SOURCE DATA:

------------------------

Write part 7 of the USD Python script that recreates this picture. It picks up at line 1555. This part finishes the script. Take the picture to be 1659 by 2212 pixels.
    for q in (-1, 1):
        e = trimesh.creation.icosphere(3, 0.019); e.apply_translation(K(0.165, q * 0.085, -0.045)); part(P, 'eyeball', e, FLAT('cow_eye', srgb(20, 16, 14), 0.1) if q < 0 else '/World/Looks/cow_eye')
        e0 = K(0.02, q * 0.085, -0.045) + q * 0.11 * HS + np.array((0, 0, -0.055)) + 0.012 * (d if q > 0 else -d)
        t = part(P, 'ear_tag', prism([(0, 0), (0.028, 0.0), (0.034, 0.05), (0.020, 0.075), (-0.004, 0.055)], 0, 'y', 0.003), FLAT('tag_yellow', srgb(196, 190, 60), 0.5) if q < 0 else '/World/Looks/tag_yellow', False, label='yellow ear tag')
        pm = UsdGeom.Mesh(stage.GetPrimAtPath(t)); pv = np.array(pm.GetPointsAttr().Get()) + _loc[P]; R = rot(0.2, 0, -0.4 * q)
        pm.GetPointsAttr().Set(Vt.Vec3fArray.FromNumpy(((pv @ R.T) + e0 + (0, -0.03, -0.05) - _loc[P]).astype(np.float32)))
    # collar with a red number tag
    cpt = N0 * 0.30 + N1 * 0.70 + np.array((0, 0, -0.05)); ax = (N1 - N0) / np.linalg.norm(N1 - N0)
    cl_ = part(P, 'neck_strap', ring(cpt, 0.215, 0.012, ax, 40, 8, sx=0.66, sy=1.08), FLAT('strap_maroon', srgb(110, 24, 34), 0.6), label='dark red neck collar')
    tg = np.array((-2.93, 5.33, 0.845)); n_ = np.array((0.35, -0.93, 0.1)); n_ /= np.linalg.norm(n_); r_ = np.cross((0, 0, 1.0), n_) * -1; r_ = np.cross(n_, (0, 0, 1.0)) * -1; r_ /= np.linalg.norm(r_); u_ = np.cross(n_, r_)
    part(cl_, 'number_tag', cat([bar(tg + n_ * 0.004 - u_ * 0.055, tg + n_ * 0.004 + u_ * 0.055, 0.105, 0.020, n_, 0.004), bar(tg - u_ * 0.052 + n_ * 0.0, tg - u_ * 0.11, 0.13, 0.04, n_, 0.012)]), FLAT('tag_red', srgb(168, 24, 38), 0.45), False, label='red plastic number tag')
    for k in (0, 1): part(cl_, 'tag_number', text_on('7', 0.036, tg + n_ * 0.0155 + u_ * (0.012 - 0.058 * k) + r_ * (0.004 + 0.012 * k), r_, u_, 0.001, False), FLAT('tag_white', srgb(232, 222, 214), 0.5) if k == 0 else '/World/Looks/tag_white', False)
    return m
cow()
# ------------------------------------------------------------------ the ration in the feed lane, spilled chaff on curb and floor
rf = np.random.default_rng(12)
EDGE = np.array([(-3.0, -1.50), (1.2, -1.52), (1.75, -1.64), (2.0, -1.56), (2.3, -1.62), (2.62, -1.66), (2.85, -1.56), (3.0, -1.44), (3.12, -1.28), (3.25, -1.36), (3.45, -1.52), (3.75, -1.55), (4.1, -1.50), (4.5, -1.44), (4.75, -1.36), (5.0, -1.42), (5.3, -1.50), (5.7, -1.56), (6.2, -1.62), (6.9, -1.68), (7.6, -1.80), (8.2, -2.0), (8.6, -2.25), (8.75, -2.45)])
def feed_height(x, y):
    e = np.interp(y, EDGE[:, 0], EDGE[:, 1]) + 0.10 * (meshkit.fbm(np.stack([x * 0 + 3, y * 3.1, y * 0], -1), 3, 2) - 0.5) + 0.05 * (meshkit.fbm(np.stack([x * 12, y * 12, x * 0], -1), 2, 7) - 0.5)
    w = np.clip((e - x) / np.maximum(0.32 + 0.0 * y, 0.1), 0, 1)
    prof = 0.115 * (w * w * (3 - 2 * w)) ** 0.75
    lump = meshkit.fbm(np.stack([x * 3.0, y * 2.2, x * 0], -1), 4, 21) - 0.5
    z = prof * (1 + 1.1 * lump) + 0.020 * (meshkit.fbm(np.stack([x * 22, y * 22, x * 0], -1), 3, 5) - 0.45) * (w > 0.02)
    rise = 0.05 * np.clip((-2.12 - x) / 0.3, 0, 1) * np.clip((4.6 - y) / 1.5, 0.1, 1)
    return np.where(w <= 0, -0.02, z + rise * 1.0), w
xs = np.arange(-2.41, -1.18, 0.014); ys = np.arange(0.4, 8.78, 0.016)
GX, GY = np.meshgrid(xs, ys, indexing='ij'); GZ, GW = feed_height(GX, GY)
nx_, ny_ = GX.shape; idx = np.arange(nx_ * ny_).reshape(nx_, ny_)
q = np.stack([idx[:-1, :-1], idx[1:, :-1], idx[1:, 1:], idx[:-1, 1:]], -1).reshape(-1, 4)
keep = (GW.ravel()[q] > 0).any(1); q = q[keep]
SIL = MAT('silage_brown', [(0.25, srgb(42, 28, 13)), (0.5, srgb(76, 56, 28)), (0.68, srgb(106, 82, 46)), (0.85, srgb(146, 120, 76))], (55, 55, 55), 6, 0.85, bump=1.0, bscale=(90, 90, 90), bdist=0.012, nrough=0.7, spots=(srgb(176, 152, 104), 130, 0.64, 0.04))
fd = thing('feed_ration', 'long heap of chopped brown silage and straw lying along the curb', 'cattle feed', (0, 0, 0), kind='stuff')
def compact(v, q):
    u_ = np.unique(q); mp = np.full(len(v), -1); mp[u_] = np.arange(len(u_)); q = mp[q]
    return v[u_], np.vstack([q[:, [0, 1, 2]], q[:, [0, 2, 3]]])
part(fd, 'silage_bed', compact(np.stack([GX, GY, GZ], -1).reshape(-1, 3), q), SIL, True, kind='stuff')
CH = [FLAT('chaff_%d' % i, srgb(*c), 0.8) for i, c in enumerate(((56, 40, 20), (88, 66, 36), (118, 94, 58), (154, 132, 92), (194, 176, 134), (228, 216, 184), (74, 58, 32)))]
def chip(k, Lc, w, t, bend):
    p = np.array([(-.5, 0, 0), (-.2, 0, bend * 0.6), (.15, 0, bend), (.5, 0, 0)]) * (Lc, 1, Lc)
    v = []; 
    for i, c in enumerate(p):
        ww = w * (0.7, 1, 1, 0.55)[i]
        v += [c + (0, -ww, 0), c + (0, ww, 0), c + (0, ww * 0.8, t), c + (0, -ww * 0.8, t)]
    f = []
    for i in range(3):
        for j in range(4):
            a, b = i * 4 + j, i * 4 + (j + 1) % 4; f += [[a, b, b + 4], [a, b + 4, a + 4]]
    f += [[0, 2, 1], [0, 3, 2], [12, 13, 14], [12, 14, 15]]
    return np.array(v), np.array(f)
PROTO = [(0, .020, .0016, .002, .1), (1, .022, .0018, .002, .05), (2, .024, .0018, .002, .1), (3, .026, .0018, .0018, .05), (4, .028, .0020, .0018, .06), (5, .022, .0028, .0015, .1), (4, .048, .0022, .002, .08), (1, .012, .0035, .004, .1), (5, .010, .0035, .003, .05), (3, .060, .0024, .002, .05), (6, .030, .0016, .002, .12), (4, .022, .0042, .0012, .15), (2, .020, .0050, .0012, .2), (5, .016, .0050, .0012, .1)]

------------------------

Your task is to return the full listing exactly as it was given.

Write part 7 of the USD Python script that recreates this picture. It picks up at line 1555. This part finishes the script. Take the picture to be 1659 by 2212 pixels.
    for q in (-1, 1):
        e = trimesh.creation.icosphere(3, 0.019); e.apply_translation(K(0.165, q * 0.085, -0.045)); part(P, 'eyeball', e, FLAT('cow_eye', srgb(20, 16, 14), 0.1) if q < 0 else '/World/Looks/cow_eye')
        e0 = K(0.02, q * 0.085, -0.045) + q * 0.11 * HS + np.array((0, 0, -0.055)) + 0.012 * (d if q > 0 else -d)
        t = part(P, 'ear_tag', prism([(0, 0), (0.028, 0.0), (0.034, 0.05), (0.020, 0.075), (-0.004, 0.055)], 0, 'y', 0.003), FLAT('tag_yellow', srgb(196, 190, 60), 0.5) if q < 0 else '/World/Looks/tag_yellow', False, label='yellow ear tag')
        pm = UsdGeom.Mesh(stage.GetPrimAtPath(t)); pv = np.array(pm.GetPointsAttr().Get()) + _loc[P]; R = rot(0.2, 0, -0.4 * q)
        pm.GetPointsAttr().Set(Vt.Vec3fArray.FromNumpy(((pv @ R.T) + e0 + (0, -0.03, -0.05) - _loc[P]).astype(np.float32)))
    # collar with a red number tag
    cpt = N0 * 0.30 + N1 * 0.70 + np.array((0, 0, -0.05)); ax = (N1 - N0) / np.linalg.norm(N1 - N0)
    cl_ = part(P, 'neck_strap', ring(cpt, 0.215, 0.012, ax, 40, 8, sx=0.66, sy=1.08), FLAT('strap_maroon', srgb(110, 24, 34), 0.6), label='dark red neck collar')
    tg = np.array((-2.93, 5.33, 0.845)); n_ = np.array((0.35, -0.93, 0.1)); n_ /= np.linalg.norm(n_); r_ = np.cross((0, 0, 1.0), n_) * -1; r_ = np.cross(n_, (0, 0, 1.0)) * -1; r_ /= np.linalg.norm(r_); u_ = np.cross(n_, r_)
    part(cl_, 'number_tag', cat([bar(tg + n_ * 0.004 - u_ * 0.055, tg + n_ * 0.004 + u_ * 0.055, 0.105, 0.020, n_, 0.004), bar(tg - u_ * 0.052 + n_ * 0.0, tg - u_ * 0.11, 0.13, 0.04, n_, 0.012)]), FLAT('tag_red', srgb(168, 24, 38), 0.45), False, label='red plastic number tag')
    for k in (0, 1): part(cl_, 'tag_number', text_on('7', 0.036, tg + n_ * 0.0155 + u_ * (0.012 - 0.058 * k) + r_ * (0.004 + 0.012 * k), r_, u_, 0.001, False), FLAT('tag_white', srgb(232, 222, 214), 0.5) if k == 0 else '/World/Looks/tag_white', False)
    return m
cow()
# ------------------------------------------------------------------ the ration in the feed lane, spilled chaff on curb and floor
rf = np.random.default_rng(12)
EDGE = np.array([(-3.0, -1.50), (1.2, -1.52), (1.75, -1.64), (2.0, -1.56), (2.3, -1.62), (2.62, -1.66), (2.85, -1.56), (3.0, -1.44), (3.12, -1.28), (3.25, -1.36), (3.45, -1.52), (3.75, -1.55), (4.1, -1.50), (4.5, -1.44), (4.75, -1.36), (5.0, -1.42), (5.3, -1.50), (5.7, -1.56), (6.2, -1.62), (6.9, -1.68), (7.6, -1.80), (8.2, -2.0), (8.6, -2.25), (8.75, -2.45)])
def feed_height(x, y):
    e = np.interp(y, EDGE[:, 0], EDGE[:, 1]) + 0.10 * (meshkit.fbm(np.stack([x * 0 + 3, y * 3.1, y * 0], -1), 3, 2) - 0.5) + 0.05 * (meshkit.fbm(np.stack([x * 12, y * 12, x * 0], -1), 2, 7) - 0.5)
    w = np.clip((e - x) / np.maximum(0.32 + 0.0 * y, 0.1), 0, 1)
    prof = 0.115 * (w * w * (3 - 2 * w)) ** 0.75
    lump = meshkit.fbm(np.stack([x * 3.0, y * 2.2, x * 0], -1), 4, 21) - 0.5
    z = prof * (1 + 1.1 * lump) + 0.020 * (meshkit.fbm(np.stack([x * 22, y * 22, x * 0], -1), 3, 5) - 0.45) * (w > 0.02)
    rise = 0.05 * np.clip((-2.12 - x) / 0.3, 0, 1) * np.clip((4.6 - y) / 1.5, 0.1, 1)
    return np.where(w <= 0, -0.02, z + rise * 1.0), w
xs = np.arange(-2.41, -1.18, 0.014); ys = np.arange(0.4, 8.78, 0.016)
GX, GY = np.meshgrid(xs, ys, indexing='ij'); GZ, GW = feed_height(GX, GY)
nx_, ny_ = GX.shape; idx = np.arange(nx_ * ny_).reshape(nx_, ny_)
q = np.stack([idx[:-1, :-1], idx[1:, :-1], idx[1:, 1:], idx[:-1, 1:]], -1).reshape(-1, 4)
keep = (GW.ravel()[q] > 0).any(1); q = q[keep]
SIL = MAT('silage_brown', [(0.25, srgb(42, 28, 13)), (0.5, srgb(76, 56, 28)), (0.68, srgb(106, 82, 46)), (0.85, srgb(146, 120, 76))], (55, 55, 55), 6, 0.85, bump=1.0, bscale=(90, 90, 90), bdist=0.012, nrough=0.7, spots=(srgb(176, 152, 104), 130, 0.64, 0.04))
fd = thing('feed_ration', 'long heap of chopped brown silage and straw lying along the curb', 'cattle feed', (0, 0, 0), kind='stuff')
def compact(v, q):
    u_ = np.unique(q); mp = np.full(len(v), -1); mp[u_] = np.arange(len(u_)); q = mp[q]
    return v[u_], np.vstack([q[:, [0, 1, 2]], q[:, [0, 2, 3]]])
part(fd, 'silage_bed', compact(np.stack([GX, GY, GZ], -1).reshape(-1, 3), q), SIL, True, kind='stuff')
CH = [FLAT('chaff_%d' % i, srgb(*c), 0.8) for i, c in enumerate(((56, 40, 20), (88, 66, 36), (118, 94, 58), (154, 132, 92), (194, 176, 134), (228, 216, 184), (74, 58, 32)))]
def chip(k, Lc, w, t, bend):
    p = np.array([(-.5, 0, 0), (-.2, 0, bend * 0.6), (.15, 0, bend), (.5, 0, 0)]) * (Lc, 1, Lc)
    v = []; 
    for i, c in enumerate(p):
        ww = w * (0.7, 1, 1, 0.55)[i]
        v += [c + (0, -ww, 0), c + (0, ww, 0), c + (0, ww * 0.8, t), c + (0, -ww * 0.8, t)]
    f = []
    for i in range(3):
        for j in range(4):
            a, b = i * 4 + j, i * 4 + (j + 1) % 4; f += [[a, b, b + 4], [a, b + 4, a + 4]]
    f += [[0, 2, 1], [0, 3, 2], [12, 13, 14], [12, 14, 15]]
    return np.array(v), np.array(f)
PROTO = [(0, .020, .0016, .002, .1), (1, .022, .0018, .002, .05), (2, .024, .0018, .002, .1), (3, .026, .0018, .0018, .05), (4, .028, .0020, .0018, .06), (5, .022, .0028, .0015, .1), (4, .048, .0022, .002, .08), (1, .012, .0035, .004, .1), (5, .010, .0035, .003, .05), (3, .060, .0024, .002, .05), (6, .030, .0016, .002, .12), (4, .022, .0042, .0012, .15), (2, .020, .0050, .0012, .2), (5, .016, .0050, .0012, .1)]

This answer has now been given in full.